Даже теперь Майк, которому хватило храбрости воссоединиться со своей артистической стороной, не был уверен, что поступает правильно.
– Да, я вернулся к тому, чтобы быть художником, – сказал он мне. – Но не так уж я успешен. Поэтому до некоторой степени отец был прав.
– Нет! – воскликнула я. – Дело не в том, чтобы заработать миллион долларов. Суть в том, чтобы пуститься в путешествие. Успех в том, что вы наконец ступили на этот путь. И этот поступок придает вам сил! Вы говорите: «Мой голос важен! Мои чувства важны! Важно, кто я!» Вот она, полная победа.
В эту минуту Та Сторона показала мне изображение деревца-бонсаи, и я поняла, что оно символизировало. Бонсаи – хорошенькие маленькие деревца, которые выращивают в горшках, ограничивая рост. Деревья подрезают и формируют и изгибают согласно замыслу хозяина. Майк был бонсаи.

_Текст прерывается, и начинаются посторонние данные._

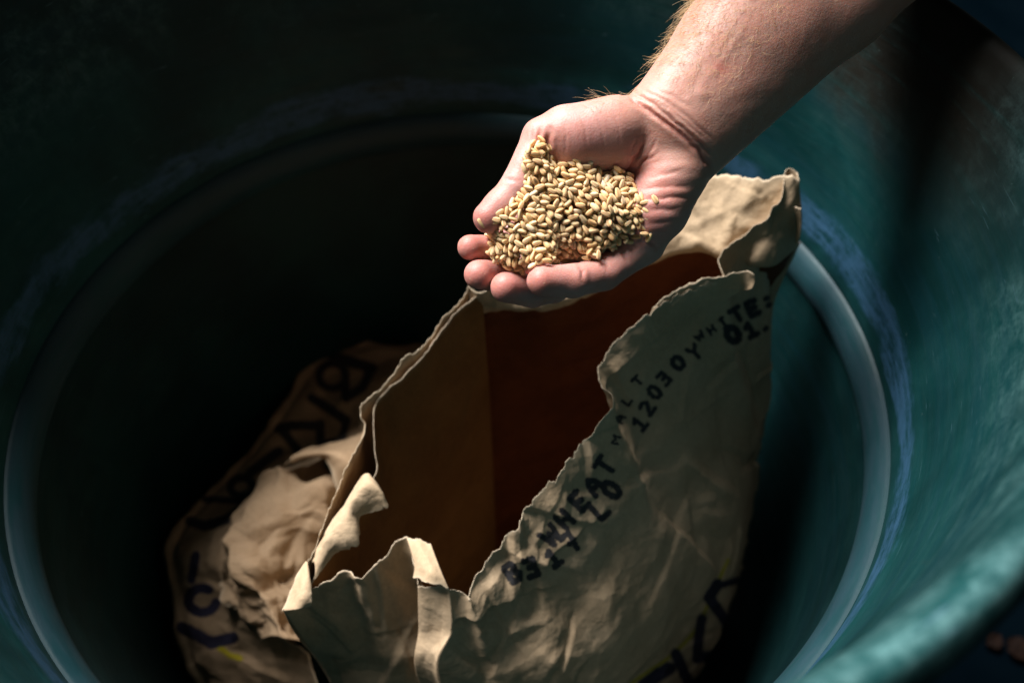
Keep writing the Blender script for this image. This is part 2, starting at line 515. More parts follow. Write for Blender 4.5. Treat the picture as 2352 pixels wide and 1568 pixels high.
# settle the vertices on the surface, then work the creases in along the normal
AN = sdf_normals(AV)
AV = AV - AN * d_arm(AV)[:, None]
AN = sdf_normals(AV)
UV = np.stack([1176.0 - FPX * AV[:, 0] / AV[:, 2], 784.0 + FPX * AV[:, 1] / AV[:, 2]], -1)
front = np.clip((-(AN * AV).sum(1) / np.linalg.norm(AV, axis=1)) * -1 * -1, -1, 1)   # >0 where the skin faces the palm side
CREASES = [   # polyline in the palm's own layout, depth cm, half width px, redness
    # wrist
    ([(1436, 219), (1470, 240), (1504, 264), (1559, 305), (1606, 347), (1637, 392)], 0.11, 5.5, 0.55),
    ([(1452, 214), (1500, 238), (1545, 275), (1590, 318), (1640, 362)], 0.07, 4.5, 0.25),
    ([(1475, 208), (1525, 230), (1580, 272), (1640, 322)], 0.035, 4.0, 0.12),
    ([(1490, 222), (1540, 252), (1585, 290), (1625, 325)], 0.03, 3.0, 0.1),
    ([(1520, 262), (1560, 285), (1600, 322), (1632, 352)], 0.04, 3.0, 0.2),
    ([(1500, 205), (1545, 222), (1590, 250)], 0.025, 4.0, 0.05),
    # life line round the thenar pad
    ([(1481, 318), (1470, 345), (1455, 375), (1435, 400), (1405, 420)], 0.07, 4.0, 0.6),
    ([(1462, 310), (1455, 335), (1449, 360)], 0.025, 2.5, 0.3),
    ([(1510, 352), (1485, 366), (1462, 384), (1440, 400)], 0.05, 3.5, 0.4),
    # fine lines on the thumb pad and across the palm
    ([(1330, 262), (1345, 300), (1350, 350)], 0.012, 2.5, 0.15),
    ([(1365, 250), (1385, 300), (1388, 360)], 0.012, 2.5, 0.15),
    ([(1405, 250), (1425, 300), (1425, 350)], 0.012, 2.5, 0.2),
    ([(1290, 275), (1300, 310), (1300, 360)], 0.016, 2.5, 0.12),
    ([(1455, 398), (1478, 372), (1500, 340), (1512, 318)], 0.03, 3.0, 0.3),
    # hypothenar wrinkles
    ([(1470, 412), (1500, 408), (1540, 398), (1572, 388)], 0.02, 4.0, 0.25),
    ([(1468, 440), (1500, 432), (1545, 428), (1590, 430)], 0.024, 4.5, 0.3),
    ([(1480, 462), (1520, 456), (1560, 452), (1596, 456)], 0.03, 3.5, 0.3),
    ([(1488, 485), (1525, 480), (1570, 478)], 0.026, 4.5, 0.35),
    ([(1490, 512), (1525, 508), (1560, 506)], 0.02, 4.0, 0.3),
    ([(1485, 535), (1515, 534), (1540, 534)], 0.03, 3.5, 0.3),
    # finger joints on the little finger
    ([(1470, 545), (1500, 562), (1512, 582)], 0.09, 4.5, 0.55),
    ([(1425, 578), (1436, 592), (1447, 606)], 0.06, 4.0, 0.45),
    ([(1330, 606), (1336, 622), (1338, 646)], 0.07, 4.0, 0.5),
    ([(1384, 590), (1392, 606), (1394, 622)], 0.03, 3.0, 0.2),
    # thumb folds
    ([(1262, 300), (1258, 320), (1259, 340), (1252, 362)], 0.11, 5.0, 0.55),
    ([(1236, 285), (1240, 305), (1238, 330), (1246, 345)], 0.05, 4.0, 0.4),
    ([(1222, 292), (1224, 315), (1228, 335)], 0.03, 3.5, 0.3),
    ([(1152, 406), (1170, 412), (1188, 420)], 0.05, 4.5, 0.3),
    ([(1163, 395), (1180, 402)], 0.03, 3.5, 0.2),
]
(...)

– Вам остановили рост, – сказала я ему. – Детство подрезало и изогнуло вас. Вас покалечили и не давали расти. Лишили возможности самовыражения. Вы не понимали собственной энергии. И не разрешали себе быть тем, кем хотели быть.
– Представьте себе деревце-бонсаи, – продолжала я. – А теперь представьте, как земля вдруг сотрясается, идет волнами и из нее вырывается громадное дерево и устремляется в небо, большое и прекрасное, как секвойя! И я хочу, чтобы вы знали: вы и есть это дерево! Вот ваше место во Вселенной. Вы больше не бонсаи. Вы растете и растете, и ничто не в силах вас удержать!
* * *
Сеанс с Майком продолжался полтора часа. Ясно было, что он все еще борется, все еще учится, все еще пытается пройти экзамен души. Но важнее всего было то, что он нашел мужество пойти на это испытание. Впервые во взрослой жизни он нашел способ воздать должное своей сути и принять это желание.
Самое лучшее, что Майк был не одинок в своем путешествии. За него усиленно болели.
– Ваш отец говорит, что был трусом, – сказала я Майку. – Он жалеет о содеянном, но даже не знает, с чего начать. Ему кажется, он никогда не сможет возместить все, что забрал у вас. Но говорит, что хочет попытаться. Хочет помочь вам в искусстве. Теперь он на вашей стороне.